Hey all,

The Subject line may be a bad question, whether it's possible to
invoke a class method on an array of objects. But look at the code
below, and unless I am misunderstanding, that's what appears to be
going on, and yes the code does work:

class Dog
  def total_caught
    Cat.counters(:dog => self)[:caught]
  end

class Cat
def self.counters(constraints = {})
  source = constraints[:dog] ? constraints[:dog].cats : self
  CatState.keys.map.each_with_object({}) { |k, h| h[k] =
source.count_of(k)
end

  def self.count_of(state, options = {})
    since = options.delete(:since)
    options[:conditions] = ["#{state}_on > ?", since] if since

    Cat.count("#{state}_on", options)
  end

Basically, what's going on here is when the total_caught method is
invoked, it calls the Cat class method of Cat, passing into the
argument list a hash key/value pair.

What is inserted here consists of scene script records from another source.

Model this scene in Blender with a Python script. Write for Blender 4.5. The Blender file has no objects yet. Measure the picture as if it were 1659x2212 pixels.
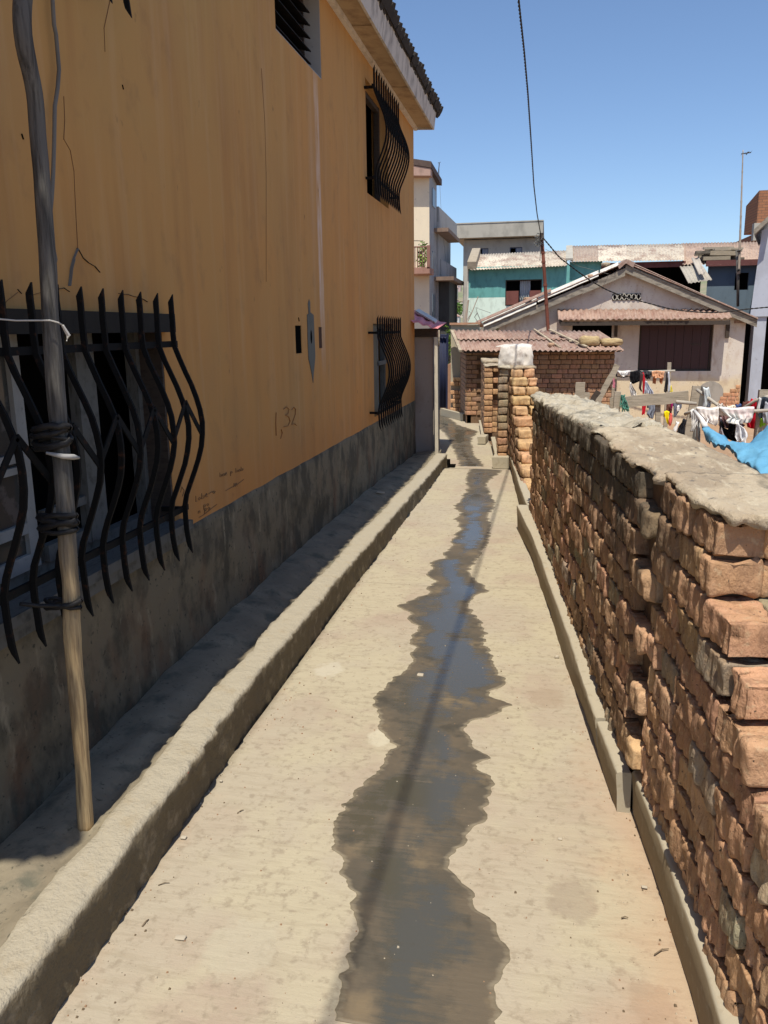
import bpy, math, random
import numpy as np
from math import radians, sin, cos, pi
# ---------------------------------------------------------------- camera
F=1760.; CX,CY=829.5,1106.; H=1.6
def _mk():
    roll=radians(.8); n=np.array([sin(roll),cos(roll)])
    p=math.atan(-(np.array([1180-CX,706-CY])@n)/F)
    D=np.array([n[0]*cos(p),n[1]*cos(p),sin(p)])
    Y=np.array([1180-CX,706-CY,F]);Y/=np.linalg.norm(Y)
    Z=-D; X=np.cross(Y,Z)
    return np.array([X,Y,Z])
M=_mk(); O=np.array([0,0,H])
scene=bpy.context.scene
cam=bpy.data.cameras.new('camera'); camo=bpy.data.objects.new('camera',cam); scene.collection.objects.link(camo)
import mathutils
r,d,f=M[:,0],M[:,1],M[:,2]
camo.matrix_world=mathutils.Matrix(((r[0],-d[0],-f[0],0),(r[1],-d[1],-f[1],0),(r[2],-d[2],-f[2],H),(0,0,0,1)))
cam.sensor_fit='HORIZONTAL'; cam.sensor_width=36; cam.lens=36*F/1659; cam.clip_start=.05; cam.clip_end=3000
scene.camera=camo
scene.render.resolution_x=768; scene.render.resolution_y=1024
# ---------------------------------------------------------------- sky and sun
SUN_EL=65.
w=bpy.data.worlds.new("World"); scene.world=w; w.use_nodes=True
nt=w.node_tree; bg=nt.nodes['Background']
sk=nt.nodes.new('ShaderNodeTexSky'); sk.sky_type='NISHITA'; sk.sun_disc=False
sk.sun_elevation=radians(SUN_EL); sk.sun_rotation=radians(180); sk.altitude=1200; sk.air_density=1.0; sk.dust_density=1.6; sk.ozone_density=4.5
nt.links.new(sk.outputs[0],bg.inputs[0]); bg.inputs[1].default_value=.135
sl=bpy.data.lights.new('sun','SUN'); sl.energy=4.9; sl.angle=radians(.5); sl.color=(1,.93,.80)
so=bpy.data.objects.new('sun',sl); scene.collection.objects.link(so)
# light travels towards +Y and a touch to +X, down at the elevation
ld=mathutils.Vector((-.012,cos(radians(SUN_EL)),-sin(radians(SUN_EL))))
so.rotation_euler=ld.to_track_quat('-Z','Y').to_euler(); so.location=(0,-20,40)
scene.view_settings.view_transform='Standard'; scene.view_settings.look='None'
scene.view_settings.exposure=.2; scene.view_settings.gamma=1
# ---------------------------------------------------------------- pixel to place
def ray(x,y): return M@np.array([(x-CX)/F,(y-CY)/F,1.])
def pl(x,y,n,d):
    r=ray(x,y);n=np.array(n,float);return O+r*((d-n@O)/(n@r))
def oz(x,y,z=0): return pl(x,y,(0,0,1),z)
def ox(x,y,X): return pl(x,y,(1,0,0),X)
def oy(x,y,Y): return pl(x,y,(0,1,0),Y)
def ln(p): return [np.array(q,float) for q in p]
V=lambda *a: np.array(a,float)
# ---------------------------------------------------------------- noise
def _h(ix,iy,iz,s):
    n=(ix*374761393+iy*668265263+iz*2147483647+s*1274126177)&0xFFFFFFFF
    n=((n^(n>>13))*1274126177)&0xFFFFFFFF
    return ((n^(n>>16))&0xFFFF)/65535.
def vn(p,s=0):
    p=np.asarray(p,float); i=np.floor(p).astype(np.int64); f=p-i; f=f*f*(3-2*f); o=0
    for a in (0,1):
        for b in (0,1):
            for c in (0,1):
                wt=(f[...,0] if a else 1-f[...,0])*(f[...,1] if b else 1-f[...,1])*(f[...,2] if c else 1-f[...,2])
                o=o+wt*_h(i[...,0]+a,i[...,1]+b,i[...,2]+c,s)
    return o*2-1
def fbm(p,s=0,o=3):
    r=0;a=1.
    for k in range(o): r=r+a*vn(p*2**k,s+k);a*=.5
    return r
# ---------------------------------------------------------------- mesh builder
ORG={}
class MB:
    def __init__(s): s.v=[];s.f=[];s.t=[];s.n=0;s.tint=(1,1,1)
    def add(s,v,f,tint=None):
        v=np.asarray(v,float).reshape(-1,3); s.v.append(v)
        s.f+= [tuple(int(i)+s.n for i in q) for q in f]
        t=np.asarray(tint if tint is not None else s.tint,float)
        s.t.append(np.broadcast_to(t,(len(v),3)).copy()); s.n+=len(v); return s
    def box(s,a,b,tint=None):
        x0,y0,z0=a;x1,y1,z1=b
        return s.b8([(x0,y0,z0),(x1,y0,z0),(x1,y1,z0),(x0,y1,z0),(x0,y0,z1),(x1,y0,z1),(x1,y1,z1),(x0,y1,z1)],tint)
    def b8(s,c,tint=None):
        return s.add(c,[(0,3,2,1),(4,5,6,7),(0,1,5,4),(1,2,6,5),(2,3,7,6),(3,0,4,7)],tint)
    def quad(s,*c,tint=None): return s.add(c,[tuple(range(len(c)))],tint)
    def prism(s,poly,ext,tint=None):
        p=np.array(poly,float);n=len(p);e=np.array(ext,float)
        return s.add(np.vstack([p,p+e]),[tuple(range(n))[::-1],tuple(range(n,2*n))]+[(i,(i+1)%n,n+(i+1)%n,n+i) for i in range(n)],tint)
    def bar(s,a,b,w,h,up=(0,0,1),tint=None):
        a=V(*a);b=V(*b);t=b-a;t/=np.linalg.norm(t);u=np.cross(np.array(up,float),t)
        if np.linalg.norm(u)<1e-6:u=np.cross((1,0,0),t)
        u/=np.linalg.norm(u);n=np.cross(t,u);u=u*w/2;n=n*h/2
        return s.b8([a-u-n,a+u-n,b+u-n,b-u-n,a-u+n,a+u+n,b+u+n,b-u+n],tint)
    def strip(s,pts,wv,tv,tint=None):
        # a flat bar swept along pts: half-width vector wv, half-thickness vector(s) tv
        P=np.array(pts,float);n=len(P);wv=np.array(wv,float);tv=np.broadcast_to(np.array(tv,float),P.shape)
        v=np.concatenate([P-wv-tv,P+wv-tv,P+wv+tv,P-wv+tv]);f=[]
        for i in range(n-1):
            for k in range(4):
                a=k*n+i;b=((k+1)%4)*n+i;f.append((a,b,b+1,a+1))
        f+=[(0,3*n,2*n,n),(n-1,2*n-1,3*n-1,4*n-1)]
        return s.add(v,f,tint)
    def tube(s,pts,rad,k=8,tint=None,cap=True,jit=0,seed=0,sq=0):
        P=np.array(pts,float);n=len(P);R=np.broadcast_to(np.array(rad,float),(n,))
        T=np.gradient(P,axis=0);T/=np.linalg.norm(T,axis=1)[:,None]+1e-12
        up=np.array([0,0,1.]) if abs(T[0][2])<.9 else np.array([0,1.,0])
        v=[]
        for i in range(n):
            u=np.cross(up,T[i]);u/=np.linalg.norm(u)+1e-12;w_=np.cross(T[i],u);up=w_ if False else up
            for j in range(k):
                a=2*pi*j/k; rr=R[i]*(1+sq*abs(sin(2*a)))
                v.append(P[i]+rr*(cos(a)*u+sin(a)*w_))
        v=np.array(v)
        if jit: v+=jit*np.stack([vn(v*9+7,seed),vn(v*9+31,seed),vn(v*9+57,seed)],1)
        f=[(i*k+j,i*k+(j+1)%k,(i+1)*k+(j+1)%k,(i+1)*k+j) for i in range(n-1) for j in range(k)]
        if cap: f+=[tuple(range(k))[::-1],tuple(range((n-1)*k,n*k))]
        return s.add(v,f,tint)
    def grid(s,G,tint=None,flip=False):
        G=np.array(G,float);a,b=G.shape[:2]
        f=[(i*b+j,i*b+j+1,(i+1)*b+j+1,(i+1)*b+j) for i in range(a-1) for j in range(b-1)]
        if flip:f=[q[::-1] for q in f]
        t=None if tint is None else np.asarray(tint,float)
        if t is not None and t.ndim==3:t=t.reshape(-1,3)
        return s.add(G.reshape(-1,3),f,t)
    def slab(s,G,off,tint=None):
        # closed sheet: grid G and the same grid moved by off (vector or grid)
        G=np.array(G,float);a,b=G.shape[:2];B=G+off;N=a*b
        f=[(i*b+j,i*b+j+1,(i+1)*b+j+1,(i+1)*b+j) for i in range(a-1) for j in range(b-1)]
        f2=[tuple(x+N for x in q[::-1]) for q in f]
        e=[]
        for j in range(b-1): e+=[(j+1,j,N+j,N+j+1),((a-1)*b+j,(a-1)*b+j+1,N+(a-1)*b+j+1,N+(a-1)*b+j)]
        for i in range(a-1): e+=[(i*b,(i+1)*b,N+(i+1)*b,N+i*b),((i+1)*b+b-1,i*b+b-1,N+i*b+b-1,N+(i+1)*b+b-1)]
        if tint is not None:
            t=np.asarray(tint,float)
            if t.ndim==3: t=np.vstack([t.reshape(-1,3)]*2)
            tint=t
        return s.add(np.vstack([G.reshape(-1,3),B.reshape(-1,3)]),f+f2+e,tint)
    def build(s,name,mat,parent=None,smooth=False,origin=None,label=None,cat=None,group=None,kind=None,auto=None):
        v=np.vstack(s.v)
        if parent is not None: o0=ORG[parent.name]
        else:
            o0=np.array(origin if origin is not None else [(v[:,0].min()+v[:,0].max())/2,(v[:,1].min()+v[:,1].max())/2,v[:,2].min()],float)
            if kind=='structure': o0=np.zeros(3)
        me=bpy.data.meshes.new(name); me.from_pydata((v-o0).tolist(),[],s.f); me.update()
        ca=me.color_attributes.new('tint','FLOAT_COLOR','POINT')
        t=np.ones((len(v),4));t[:,:3]=np.vstack(s.t); ca.data.foreach_set('color',t.ravel())
        if smooth: me.polygons.foreach_set('use_smooth',[True]*len(me.polygons))
        me.materials.append(mat)
        ob=bpy.data.objects.new(name,me); scene.collection.objects.link(ob)
        if parent is not None: ob.parent=parent
        else: ob.location=o0
        ORG[ob.name]=o0
        tag(ob,label,cat,group,kind)
        if auto: 
            me.polygons.foreach_set('use_smooth',[True]*len(me.polygons))
            try: me.set_sharp_from_angle(angle=radians(auto))
            except Exception: pass
        return ob
def tag(o,label=None,cat=None,group=None,kind=None):
    for k,x in (('label',label),('category',cat),('group',group),('kind',kind)):
        if x: o[k]=x
def thing(name,loc,label,cat,group=None):
    o=bpy.data.objects.new(name,None); scene.collection.objects.link(o); o.location=loc
    o.empty_display_size=.1; ORG[o.name]=np.array(loc,float); tag(o,label,cat,group); return o
# ---------------------------------------------------------------- materials
def mat(name,base,rough=.85,var=(),bump=(),tint=False,spec=.3,metal=0,ss=0,geo=True,extra=None):
    """var: (scale, colour, lo, hi, (sx,sy,sz)[, detail]) ; bump: (scale,strength,dist,(sx,sy,sz))"""
    m=bpy.data.materials.new(name); m.use_nodes=True; n=m.node_tree; N=n.nodes; L=n.links
    b=N['Principled BSDF']; b.inputs['Roughness'].default_value=rough; b.inputs['Metallic'].default_value=metal
    b.inputs['Specular IOR Level'].default_value=spec
    g=N.new('ShaderNodeNewGeometry')
    pos=g.outputs['Position']
    col=N.new('ShaderNodeRGB'); col.outputs[0].default_value=(*base,1); out=col.outputs[0]
    def noise(sc,st,det=6,off=0):
        mp=N.new('ShaderNodeMapping'); mp.inputs['Scale'].default_value=st; mp.inputs['Location'].default_value=(off,off*.7,off*1.3)
        L.new(pos,mp.inputs[0]); t=N.new('ShaderNodeTexNoise'); t.inputs['Scale'].default_value=sc; t.inputs['Detail'].default_value=det
        t.inputs['Roughness'].default_value=.6; L.new(mp.outputs[0],t.inputs['Vector']); return t.outputs[0]
    def ramp(x,lo,hi):
        r=N.new('ShaderNodeMapRange'); r.inputs[1].default_value=lo; r.inputs[2].default_value=hi; L.new(x,r.inputs[0]); return r.outputs[0]
    def mix(f,a,c,mode='MIX'):
        x=N.new('ShaderNodeMix'); x.data_type='RGBA'; x.blend_type=mode
        if isinstance(f,(int,float)): x.inputs[0].default_value=f
        else: L.new(f,x.inputs[0])
        L.new(a,x.inputs[6])
        if isinstance(c,tuple): x.inputs[7].default_value=(*c,1)
        else: L.new(c,x.inputs[7])
        return x.outputs[2]
    if tint:
        a=N.new('ShaderNodeAttribute'); a.attribute_name='tint'; out=mix(1.,out,a.outputs[0],'MULTIPLY')
    for k,q in enumerate(var):
        sc,c,lo,hi,st=q[:5]; out=mix(ramp(noise(sc,st,off=k*3.1),lo,hi),out,c)
    ctx=dict(N=N,L=L,pos=pos,noise=noise,ramp=ramp,mix=mix,b=b,g=g)
    if extra: out=extra(ctx,out)
    L.new(out,b.inputs['Base Color'])
    nrm=None
    for k,(sc,st,di,sv) in enumerate(bump):
        bp=N.new('ShaderNodeBump'); bp.inputs['Strength'].default_value=st; bp.inputs['Distance'].default_value=di
        L.new(noise(sc,sv,5,off=k*5.3+1),bp.inputs['Height'])
        if nrm: L.new(nrm,bp.inputs['Normal'])
        nrm=bp.outputs[0]
    if nrm: L.new(nrm,b.inputs['Normal'])
    return m
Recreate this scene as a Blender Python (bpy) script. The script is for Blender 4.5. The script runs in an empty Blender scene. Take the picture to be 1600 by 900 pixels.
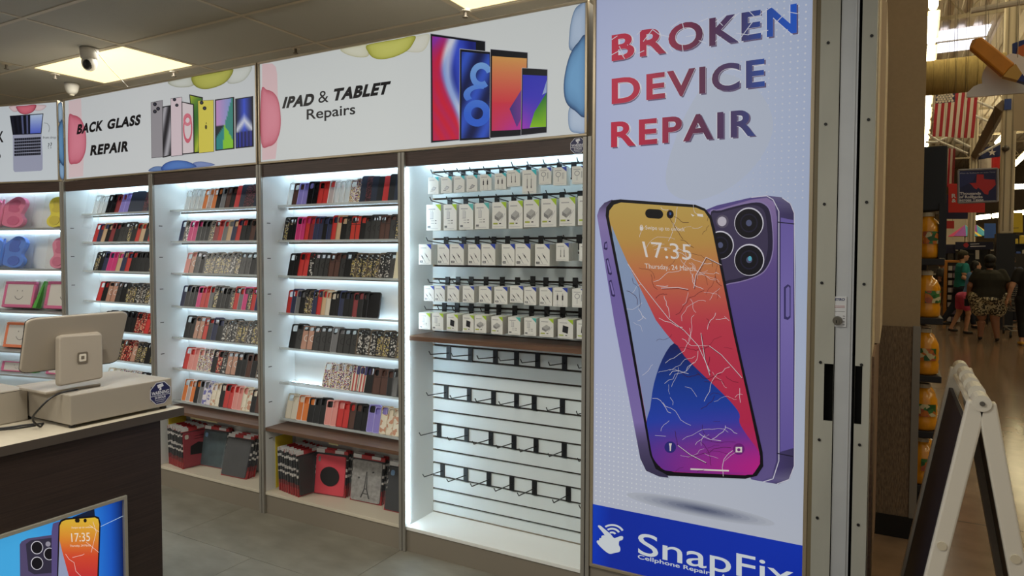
import bpy, bmesh, math, random
from mathutils import Vector, Matrix
random.seed(7)
S = bpy.context.scene
COL = S.collection
# ------------------------------------------------------------------ camera
F_PX, YAW, PITCH, ROLL, CY, EYE = 1067.43, .507617, .03691, .002812, 433.67, 1.55
_F = Vector((-math.sin(YAW)*math.cos(PITCH), math.cos(YAW)*math.cos(PITCH), -math.sin(PITCH)))
_R0 = Vector((math.cos(YAW), math.sin(YAW), 0)); _U0 = _R0.cross(_F)
_R = _R0*math.cos(ROLL)+_U0*math.sin(ROLL); _U = _U0*math.cos(ROLL)-_R0*math.sin(ROLL)
EYEP = Vector((0, 0, EYE))
cd = bpy.data.cameras.new('camera'); cam = bpy.data.objects.new('camera', cd); COL.objects.link(cam)
cd.sensor_width = 36; cd.lens = F_PX/1600*36; cd.shift_y = -(450-CY)/1600; cd.clip_start = .05; cd.clip_end = 300
cam.matrix_world = Matrix(((_R.x, _U.x, -_F.x, 0), (_R.y, _U.y, -_F.y, 0), (_R.z, _U.z, -_F.z, EYE), (0, 0, 0, 1)))
S.camera = cam
def ray(x, y): return _F*F_PX+_R*(x-800)-_U*(y-CY)
def at(x, y, Y): d = ray(x, y); return EYEP+d*(Y/d.y)          # a point of the photo on the plane y = Y
def atz(x, y, Z): d = ray(x, y); return EYEP+d*((Z-EYE)/d.z)   # ... on a level plane
def atx(x, y, X): d = ray(x, y); return EYEP+d*(X/d.x)         # ... on the plane x = X
# ------------------------------------------------------------------ world and exposure
W = bpy.data.worlds.new('world'); S.world = W; W.use_nodes = True
W.node_tree.nodes['Background'].inputs[0].default_value = (1, .95, .87, 1)
W.node_tree.nodes['Background'].inputs[1].default_value = .25
S.view_settings.view_transform = 'Standard'; S.view_settings.look = 'None'
S.view_settings.exposure = 0.0; S.view_settings.gamma = 1; S.view_settings.use_curve_mapping = False
SIGN = .50          # luminance of the backlit sign faces
LED = 9.5
TROFFER = 1.45       # ceiling panel lights
PANEL_W = 38.0      # light each ceiling panel gives off downwards, in watts
STORE = 15.0         # strip lights of the big store
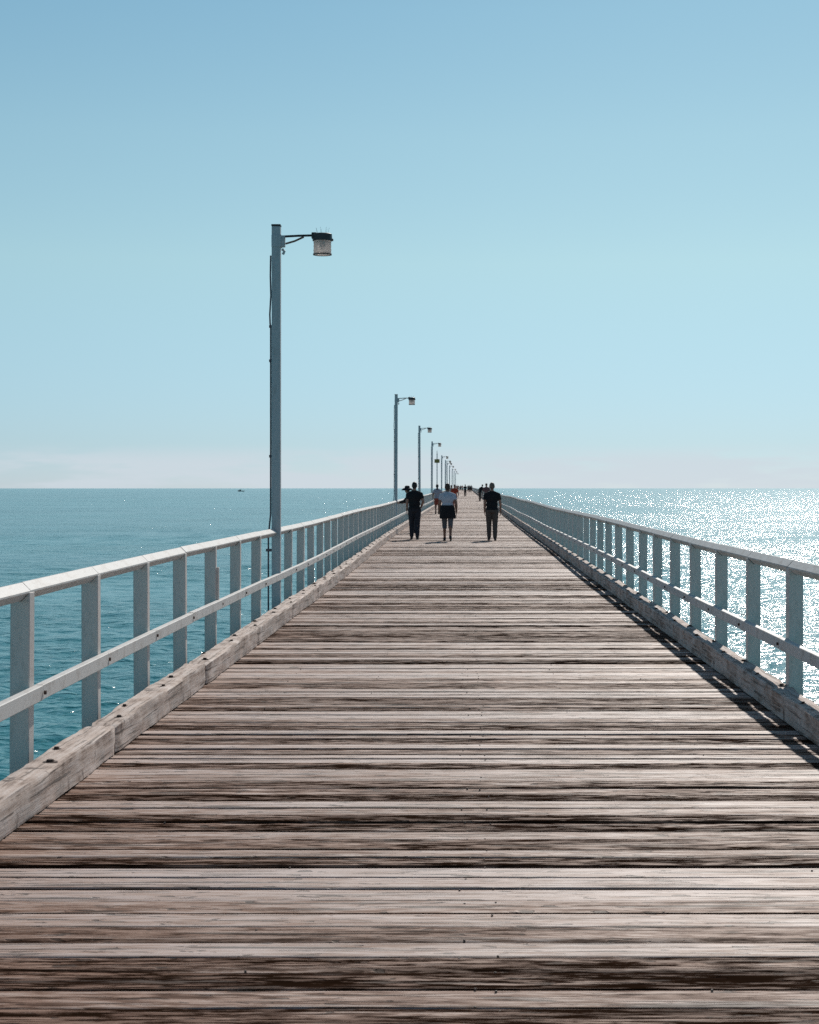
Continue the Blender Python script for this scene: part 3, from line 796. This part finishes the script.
def at(px, foot_y):                                    # a standing place on the deck
    Y = 1706*EYE/(foot_y-486.0); return ((px-466)/1706*Y, Y, 0.0)
person(at(414.5, 539.3), 1.775, 'man in black tee and dark trousers walking away on the left, elbow out', M_BLACK, M_NAVY, M_HAIRD, build=1.12, stride=.09,
       back_arm={1: ((.27, -.05, 1.16), (.20, .10, .99)), -1: ((-.232, -.03, 1.14), (-.238, .05, .90))}, fine=.009, sleeves=.6)
person(at(447.5, 541.0), 1.73, 'woman in pale blue tee with black skirt and grey leggings walking in the middle', M_PALE, M_GREYLEG, M_HAIRB, skin=M_SKIN2, build=1.12, stride=.16,
       style='leggings', over=M_BLACK, fine=.009, arms=((.10, .01), (-.06, .04)), sleeves=.5)
person(at(492.0, 540.2), 1.755, 'man in black polo and taupe trousers walking away on the right', M_BLACK, M_TAUPE, M_HAIRG, build=1.10, stride=.07,
       fine=.009, arms=((.02, .0), (.03, .035)), sleeves=.6)
person((-1.78, 60.4, 0), 1.62, 'person in a black wide-brimmed sun hat leaning an arm on the left railing', M_BLACK, M_NAVY, M_HAIRD, heading=R(62), stride=0,
       lean=(-.05, .45), hat=True, sleeves=1.5, back_arm={-1: ((-.27, .22, 1.22), (-.22, .48, 1.16)), 1: ((.24, .22, 1.22), (.16, .48, 1.16))})
person(at(437.2, 514.0), 1.76, 'dark haired woman in lilac top and coral shorts walking farther along the pier', M_LILAC, M_CORAL, M_HAIRD, skin=M_SKIN2, style='shorts', stride=.1, long_hair=True,
       back_arm={1: ((.30, .02, 1.2), (.2, .2, 1.1)), -1: ((-.25, -.02, 1.14), (-.25, .06, .92))}, fine=.012)
person(at(454.6, 508.5), 1.76, 'person in a red top, half hidden beyond the woman in the black skirt', M_RED, M_CORAL, M_HAIRB, heading=R(170), stride=.08, build=1.1, fine=.012)
person(at(451.4, 504.5), 1.74, 'person in a beige top beside the walker in the red top', M_BEIGE, M_TAUPE, M_HAIRB, heading=R(185), stride=.08, fine=.014)
person(at(465.2, 496.6), 1.90, 'lone far walker dressed in black near the middle of the deck', M_BLACK, M_BLACK, M_HAIRD, stride=.1, fine=.016)
person(at(479.9, 501.2), 1.82, 'far person in black top leaning sideways towards the right railing', M_BLACK, M_TAUPE, M_HAIRD, heading=R(-15), stride=.2, lean=(.36, .02), fine=.014)
person(at(486.4, 507.5), 1.86, 'person in maroon top mostly hidden behind the man in taupe trousers', M_BROWNT, M_TAUPE, M_HAIRB, heading=R(170), stride=.1, build=1.08, fine=.014)
far = [(458.6, 490.3, M_BLACK, 'far dark walker in the cluster left of the lone black walker'), (460.6, 490.6, M_NAVY, None), (462.2, 491.0, M_RED, 'tiny far walker in a red top just left of the lone black walker'), (457.0, 493.0, M_CORAL, 'far walker in a coral top beside the shoulder of the woman in pale blue'),
       (468.2, 491.8, M_BLACK, None), (469.8, 492.2, M_BLACK, None), (471.3, 491.6, M_NAVY, None)]
for px, fy, m_, lab in far:
    left = px < 465
    person(at(px, fy), 1.95, lab or ('far dark walker in the cluster left of the lone black walker' if left else 'far dark walker in the small group just right of the lone black walker'), m_, M_BLACK, M_HAIRD, stride=.08, fine=.022, build=1.2,
           group='far walkers left of the lone black walker' if left else 'far walkers right of the lone black walker')

# ------------------------------------------------------------------ motor boat far out on the left
bt = empty('motor_boat', (-290, 2200, SEA-.38)); bt.rotation_euler = (0, 0, R(88))
tag(bt, 'small dark motor boat far out on the sea near the horizon', 'boat')
def boat():
    st = [(-3.9, 1.15, .95, .0), (-2, 1.3, 1.0, -.05), (0, 1.35, 1.1, -.05), (2, 1.1, 1.3, .0), (3.3, .55, 1.5, .15), (4.3, .04, 1.7, .6)]
    v = []; f = []
    for y, hw, zt, zb in st: v += [(-hw, y, zt), (-hw*.75, y, .3+zb), (0, y, -.3+zb), (hw*.75, y, .3+zb), (hw, y, zt)]
    for i in range(len(st)-1):
        for k in range(4): f.append((i*5+k, i*5+k+1, (i+1)*5+k+1, (i+1)*5+k))
        f.append((i*5+4, i*5, (i+1)*5, (i+1)*5+4))
    f.append((0, 1, 2, 3, 4)); f.append(tuple(25+k for k in (4, 3, 2, 1, 0)))
    MB().add(v, f).build('hull', M_HULL, bt)
    MB().prism([(-1.0, 1.0), (1.0, 1.0), (.85, 2.35), (-.85, 2.35)], .2, 2.2).box((0, 1.0, 2.41), (2.1, 2.8, .1), .02).build('cabin', M_CABIN, bt)
    MB().prism([(-.8, 1.5), (.8, 1.5), (.74, 2.2), (-.74, 2.2)], .14, .19).build('window', M_WINDOW, bt)
    MB().box((0, -4.1, 1.1), (.5, .5, .9), .08).box((0, -4.1, .35), (.2, .3, .9), .02).build('outboard_motor', M_DARK, bt)
boat()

We assign that hash to local
variable constraints, and then check if the key dog exists, if so we
get all associated cats to the dog. Hence, it is possible for the
source local variable to hold an array of cat objects, which is the
purpose of has_many and belongs_to. But then notice we call count_of
which is a class method, so if source holds an array of objects, how
is it possible to call the count_of class method of class Cat on it?